Pakistan Ex-PM Khan Granted Two-Week Bail After Freed From Arrest

Policemen escort former Pakistani Prime Minister Imran Khan (center) as he arrives at the high court in Islamabad on May 12.

Former Prime Minister Imran Khan on May 12 was granted release on bail for two weeks by judges in Pakistan's capital, Islamabad, a day after the Supreme Court ruled as unlawful his arrest that sparked a wave of deadly unrest across the south Asian nation.

"The Islamabad High Court has given a two-week bail and also ordered (Pakistan's anti-corruption agency) not to arrest Imran Khan during this time," lawyer Faisal Chaudhry told the media after the hearing.

Babar Awan, the head of Khan's legal team, told reporters the former prime minister was now "a free man."

The Islamabad High Court ruled to grant Khan interim bail in one of multiple corruption cases against him as he appeared before judges to learn whether or not he would be rearrested and kept in custody following the Supreme Court's decision on May 10, a day after he was arrested.

Khan has been at odds with Pakistan's powerful military establishment ever since he was ousted in a no-confidence vote in April last year.

He has been leading the opposition since his ouster, which he claimed was part of a plot by the current government and the United States.
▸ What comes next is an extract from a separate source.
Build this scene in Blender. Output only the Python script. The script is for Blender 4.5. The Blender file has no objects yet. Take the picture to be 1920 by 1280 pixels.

Both deny involvement.

Khan has rejected the multiple corruption cases opened against him as politically motivated.

His arrest on May 9 came a day after he accused a senior army general of being involved in an attempt on his life last year.

The 70-year-old former cricket star-turned-Islamist politician still enjoys huge popularity among Pakistanis as the main opposition leader.

His arrest enraged his legions of supporters, who went on a rampage in several regions of Pakistan, clashing with security forces, attacking military installations, and burning down buildings housing state institutions.

At least eight people have been killed in the unrest and some 2,000 have been arrested for violence since May 9, when he was grabbed from an Islamabad court and detained by the anti-corruption body NAB in an alleged land fraud case.

The government ordered the deployment of troops to quell the turmoil in some regions, including Khan's home province of Punjab and the volatile northwestern Khyber Pakhtunkhwa region.

Several senior leaders from Khan's Pakistan Tehrik-e Insaf (PTI) party were arrested, including Fawad Chaudhry and Asad Umar, after the military said it held the PTI responsible for the turmoil.

On May 11, a three-judge bench at the Supreme Court heard Khan's petition to be freed and ruled that his arrest had been illegal, ordering his immediate release, but advised the former prime minister to cooperate with the anticorruption agency investigating charges against him.

The elections commission in October disqualified Khan from holding public office for five years after a court established his guilt in a separate case known as Tosha Khana in which he is accused of profiting from state gifts received during his term as prime minister. He rejected the charges.

Khan was wounded in a gun attack in November while leading a political march toward Islamabad. One of Khan’s supporters was killed and several others were wounded in that shooting.